What needs to be done: Would you print the material exactly, starting at its first line and ending at the line holding "return Vector(((px - 720)"?
......
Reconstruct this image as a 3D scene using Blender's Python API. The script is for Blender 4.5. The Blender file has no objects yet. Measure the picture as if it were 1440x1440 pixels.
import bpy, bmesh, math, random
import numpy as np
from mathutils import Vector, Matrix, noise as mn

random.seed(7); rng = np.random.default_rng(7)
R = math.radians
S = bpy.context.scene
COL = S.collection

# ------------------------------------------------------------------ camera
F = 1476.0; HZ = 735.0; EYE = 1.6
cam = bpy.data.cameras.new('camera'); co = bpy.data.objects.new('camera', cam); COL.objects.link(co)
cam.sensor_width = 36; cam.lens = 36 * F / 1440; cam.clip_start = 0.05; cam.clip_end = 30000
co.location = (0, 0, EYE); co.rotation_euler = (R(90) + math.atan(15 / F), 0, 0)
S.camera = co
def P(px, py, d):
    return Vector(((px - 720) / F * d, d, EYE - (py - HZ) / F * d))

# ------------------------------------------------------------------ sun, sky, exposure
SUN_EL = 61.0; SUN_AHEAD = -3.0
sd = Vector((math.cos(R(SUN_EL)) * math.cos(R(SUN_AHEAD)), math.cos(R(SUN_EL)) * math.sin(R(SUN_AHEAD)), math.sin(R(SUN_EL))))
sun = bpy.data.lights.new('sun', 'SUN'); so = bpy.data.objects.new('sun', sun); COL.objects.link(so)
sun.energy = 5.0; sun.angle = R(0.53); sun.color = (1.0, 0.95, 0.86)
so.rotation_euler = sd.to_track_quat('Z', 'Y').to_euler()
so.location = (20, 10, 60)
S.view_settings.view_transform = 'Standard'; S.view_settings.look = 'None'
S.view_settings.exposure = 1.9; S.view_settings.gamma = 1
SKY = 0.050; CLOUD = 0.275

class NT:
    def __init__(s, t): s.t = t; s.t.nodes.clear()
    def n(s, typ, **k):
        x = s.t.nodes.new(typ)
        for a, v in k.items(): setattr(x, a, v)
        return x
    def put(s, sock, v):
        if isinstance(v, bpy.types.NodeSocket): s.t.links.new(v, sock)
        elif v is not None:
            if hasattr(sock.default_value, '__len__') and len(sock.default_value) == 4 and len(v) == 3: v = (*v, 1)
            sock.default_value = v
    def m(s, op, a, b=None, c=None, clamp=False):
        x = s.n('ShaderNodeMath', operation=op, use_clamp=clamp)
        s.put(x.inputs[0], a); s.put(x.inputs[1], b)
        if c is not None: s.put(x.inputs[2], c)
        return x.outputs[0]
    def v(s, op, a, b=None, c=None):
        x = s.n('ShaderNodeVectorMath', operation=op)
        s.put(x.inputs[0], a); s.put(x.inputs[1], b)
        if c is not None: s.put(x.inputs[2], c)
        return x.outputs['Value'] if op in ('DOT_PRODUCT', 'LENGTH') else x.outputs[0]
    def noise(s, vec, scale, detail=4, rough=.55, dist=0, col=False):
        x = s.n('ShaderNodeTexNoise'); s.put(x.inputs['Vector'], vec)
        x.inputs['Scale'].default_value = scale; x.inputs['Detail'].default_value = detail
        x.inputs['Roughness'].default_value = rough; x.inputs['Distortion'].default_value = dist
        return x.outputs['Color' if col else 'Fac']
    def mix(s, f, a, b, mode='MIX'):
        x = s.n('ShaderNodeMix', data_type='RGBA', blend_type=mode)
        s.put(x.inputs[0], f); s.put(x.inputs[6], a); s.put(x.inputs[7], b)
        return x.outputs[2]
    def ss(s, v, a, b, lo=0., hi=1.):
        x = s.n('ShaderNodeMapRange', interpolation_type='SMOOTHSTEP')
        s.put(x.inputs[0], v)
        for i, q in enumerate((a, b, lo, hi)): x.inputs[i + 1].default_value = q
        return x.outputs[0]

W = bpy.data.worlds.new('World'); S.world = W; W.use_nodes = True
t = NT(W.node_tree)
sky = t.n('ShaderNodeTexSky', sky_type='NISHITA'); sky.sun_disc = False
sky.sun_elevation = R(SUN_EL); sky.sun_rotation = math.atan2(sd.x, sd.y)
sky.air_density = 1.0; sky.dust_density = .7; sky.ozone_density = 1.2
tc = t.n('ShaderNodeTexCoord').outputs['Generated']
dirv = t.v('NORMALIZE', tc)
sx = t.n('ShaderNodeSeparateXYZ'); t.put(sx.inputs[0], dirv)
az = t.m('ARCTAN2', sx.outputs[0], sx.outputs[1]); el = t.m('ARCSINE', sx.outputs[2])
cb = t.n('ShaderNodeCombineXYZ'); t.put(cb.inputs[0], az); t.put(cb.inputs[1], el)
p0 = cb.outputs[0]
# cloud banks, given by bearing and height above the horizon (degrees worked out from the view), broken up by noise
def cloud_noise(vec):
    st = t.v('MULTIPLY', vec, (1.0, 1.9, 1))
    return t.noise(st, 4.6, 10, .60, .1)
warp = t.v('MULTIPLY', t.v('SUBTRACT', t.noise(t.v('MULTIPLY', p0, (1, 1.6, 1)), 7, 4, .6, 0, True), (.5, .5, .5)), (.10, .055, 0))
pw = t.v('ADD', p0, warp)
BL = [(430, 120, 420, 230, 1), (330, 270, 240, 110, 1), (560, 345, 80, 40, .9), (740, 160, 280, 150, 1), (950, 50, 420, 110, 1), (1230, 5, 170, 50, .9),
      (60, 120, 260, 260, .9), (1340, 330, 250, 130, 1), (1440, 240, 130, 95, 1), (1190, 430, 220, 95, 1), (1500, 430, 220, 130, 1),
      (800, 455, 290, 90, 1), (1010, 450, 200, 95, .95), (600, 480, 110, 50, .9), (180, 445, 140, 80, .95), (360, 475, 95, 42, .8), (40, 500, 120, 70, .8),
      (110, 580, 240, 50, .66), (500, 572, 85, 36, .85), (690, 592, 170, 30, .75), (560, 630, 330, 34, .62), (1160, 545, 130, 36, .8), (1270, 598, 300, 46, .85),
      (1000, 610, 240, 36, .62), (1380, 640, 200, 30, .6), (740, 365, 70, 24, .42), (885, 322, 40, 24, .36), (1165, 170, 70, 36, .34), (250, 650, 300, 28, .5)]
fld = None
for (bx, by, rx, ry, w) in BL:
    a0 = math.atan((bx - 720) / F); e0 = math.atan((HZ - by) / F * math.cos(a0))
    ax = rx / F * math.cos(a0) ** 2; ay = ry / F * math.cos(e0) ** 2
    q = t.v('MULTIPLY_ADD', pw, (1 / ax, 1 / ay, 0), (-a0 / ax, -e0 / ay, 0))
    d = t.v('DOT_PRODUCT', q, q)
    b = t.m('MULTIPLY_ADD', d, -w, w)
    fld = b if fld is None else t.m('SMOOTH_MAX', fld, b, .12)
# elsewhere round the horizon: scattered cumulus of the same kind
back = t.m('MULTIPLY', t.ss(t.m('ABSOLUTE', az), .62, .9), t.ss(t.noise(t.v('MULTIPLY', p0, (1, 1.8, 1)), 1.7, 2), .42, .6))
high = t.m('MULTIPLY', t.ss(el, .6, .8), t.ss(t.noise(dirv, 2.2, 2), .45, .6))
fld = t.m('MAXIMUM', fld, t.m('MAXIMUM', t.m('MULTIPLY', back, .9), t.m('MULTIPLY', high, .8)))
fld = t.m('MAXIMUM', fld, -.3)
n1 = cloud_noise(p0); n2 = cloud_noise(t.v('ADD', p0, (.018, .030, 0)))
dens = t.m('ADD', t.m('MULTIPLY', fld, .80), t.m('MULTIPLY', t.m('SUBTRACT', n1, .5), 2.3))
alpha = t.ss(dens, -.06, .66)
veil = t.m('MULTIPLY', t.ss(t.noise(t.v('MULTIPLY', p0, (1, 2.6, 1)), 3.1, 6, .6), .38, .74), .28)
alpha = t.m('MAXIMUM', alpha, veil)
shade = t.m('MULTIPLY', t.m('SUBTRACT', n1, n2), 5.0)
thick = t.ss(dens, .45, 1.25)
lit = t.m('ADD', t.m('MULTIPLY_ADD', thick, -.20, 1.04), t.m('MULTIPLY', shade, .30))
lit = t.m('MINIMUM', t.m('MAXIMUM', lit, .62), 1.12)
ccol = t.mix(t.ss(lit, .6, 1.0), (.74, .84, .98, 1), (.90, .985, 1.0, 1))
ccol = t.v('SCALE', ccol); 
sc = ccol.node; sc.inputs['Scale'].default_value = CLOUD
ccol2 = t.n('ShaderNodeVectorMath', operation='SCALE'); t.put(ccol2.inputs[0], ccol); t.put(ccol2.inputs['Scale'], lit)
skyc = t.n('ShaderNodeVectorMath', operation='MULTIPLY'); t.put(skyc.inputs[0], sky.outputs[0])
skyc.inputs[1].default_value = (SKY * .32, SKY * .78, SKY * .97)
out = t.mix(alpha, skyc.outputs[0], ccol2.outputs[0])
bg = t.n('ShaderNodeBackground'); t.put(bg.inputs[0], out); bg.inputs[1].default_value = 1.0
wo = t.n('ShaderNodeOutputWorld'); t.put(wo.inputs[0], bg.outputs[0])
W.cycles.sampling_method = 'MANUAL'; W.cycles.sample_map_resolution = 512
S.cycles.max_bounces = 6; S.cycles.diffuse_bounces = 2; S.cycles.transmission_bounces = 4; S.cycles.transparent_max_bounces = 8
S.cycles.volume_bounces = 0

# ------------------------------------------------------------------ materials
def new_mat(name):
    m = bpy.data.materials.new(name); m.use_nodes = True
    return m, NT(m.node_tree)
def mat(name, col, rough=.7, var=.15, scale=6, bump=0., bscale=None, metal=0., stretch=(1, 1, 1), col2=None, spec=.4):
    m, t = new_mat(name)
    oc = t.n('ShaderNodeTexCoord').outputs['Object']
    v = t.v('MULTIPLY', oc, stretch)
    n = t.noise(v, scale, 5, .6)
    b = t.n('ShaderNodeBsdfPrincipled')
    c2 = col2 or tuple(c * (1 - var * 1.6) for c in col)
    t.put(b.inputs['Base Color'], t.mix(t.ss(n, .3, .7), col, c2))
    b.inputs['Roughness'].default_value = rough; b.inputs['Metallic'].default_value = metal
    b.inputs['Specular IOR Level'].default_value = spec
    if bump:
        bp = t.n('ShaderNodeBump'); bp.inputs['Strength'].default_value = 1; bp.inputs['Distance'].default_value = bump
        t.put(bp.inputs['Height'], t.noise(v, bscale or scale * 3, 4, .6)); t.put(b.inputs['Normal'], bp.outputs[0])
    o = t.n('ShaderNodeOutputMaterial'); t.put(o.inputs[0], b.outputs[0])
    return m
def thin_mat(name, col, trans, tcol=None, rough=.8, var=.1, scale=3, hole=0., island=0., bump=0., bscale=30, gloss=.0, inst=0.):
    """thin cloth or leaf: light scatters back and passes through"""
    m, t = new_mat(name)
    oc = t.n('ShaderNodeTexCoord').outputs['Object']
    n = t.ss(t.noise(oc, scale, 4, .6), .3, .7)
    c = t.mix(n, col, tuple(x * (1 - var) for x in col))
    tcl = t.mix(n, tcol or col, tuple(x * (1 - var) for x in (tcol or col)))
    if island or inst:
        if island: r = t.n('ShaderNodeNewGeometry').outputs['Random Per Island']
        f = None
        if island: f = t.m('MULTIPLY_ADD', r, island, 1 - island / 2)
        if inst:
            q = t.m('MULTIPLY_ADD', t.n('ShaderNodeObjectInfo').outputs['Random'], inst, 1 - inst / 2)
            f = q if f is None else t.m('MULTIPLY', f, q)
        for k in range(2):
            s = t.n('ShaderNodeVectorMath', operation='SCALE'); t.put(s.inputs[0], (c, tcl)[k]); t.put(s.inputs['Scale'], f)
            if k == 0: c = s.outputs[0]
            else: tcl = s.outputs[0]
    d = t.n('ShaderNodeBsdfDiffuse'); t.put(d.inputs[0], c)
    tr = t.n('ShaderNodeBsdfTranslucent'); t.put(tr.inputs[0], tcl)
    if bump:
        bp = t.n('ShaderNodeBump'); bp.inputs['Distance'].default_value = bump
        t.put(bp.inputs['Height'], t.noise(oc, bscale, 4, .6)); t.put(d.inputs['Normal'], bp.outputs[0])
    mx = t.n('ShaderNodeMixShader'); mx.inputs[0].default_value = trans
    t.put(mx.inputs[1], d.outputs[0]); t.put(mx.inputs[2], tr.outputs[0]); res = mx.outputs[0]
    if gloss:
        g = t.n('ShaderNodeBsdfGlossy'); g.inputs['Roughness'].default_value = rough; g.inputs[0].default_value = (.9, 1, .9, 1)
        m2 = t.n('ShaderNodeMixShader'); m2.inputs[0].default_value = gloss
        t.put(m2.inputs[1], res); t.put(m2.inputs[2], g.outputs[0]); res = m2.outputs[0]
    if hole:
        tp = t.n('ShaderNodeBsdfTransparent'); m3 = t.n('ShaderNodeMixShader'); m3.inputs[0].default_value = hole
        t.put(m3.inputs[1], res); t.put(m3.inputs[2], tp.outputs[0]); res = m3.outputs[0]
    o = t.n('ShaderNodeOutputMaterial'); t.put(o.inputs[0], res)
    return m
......
Correct result:
Reconstruct this image as a 3D scene using Blender's Python API. The script is for Blender 4.5. The Blender file has no objects yet. Measure the picture as if it were 1440x1440 pixels.
import bpy, bmesh, math, random
import numpy as np
from mathutils import Vector, Matrix, noise as mn

random.seed(7); rng = np.random.default_rng(7)
R = math.radians
S = bpy.context.scene
COL = S.collection

# ------------------------------------------------------------------ camera
F = 1476.0; HZ = 735.0; EYE = 1.6
cam = bpy.data.cameras.new('camera'); co = bpy.data.objects.new('camera', cam); COL.objects.link(co)
cam.sensor_width = 36; cam.lens = 36 * F / 1440; cam.clip_start = 0.05; cam.clip_end = 30000
co.location = (0, 0, EYE); co.rotation_euler = (R(90) + math.atan(15 / F), 0, 0)
S.camera = co
def P(px, py, d):
    return Vector(((px - 720) / F * d, d, EYE - (py - HZ) / F * d))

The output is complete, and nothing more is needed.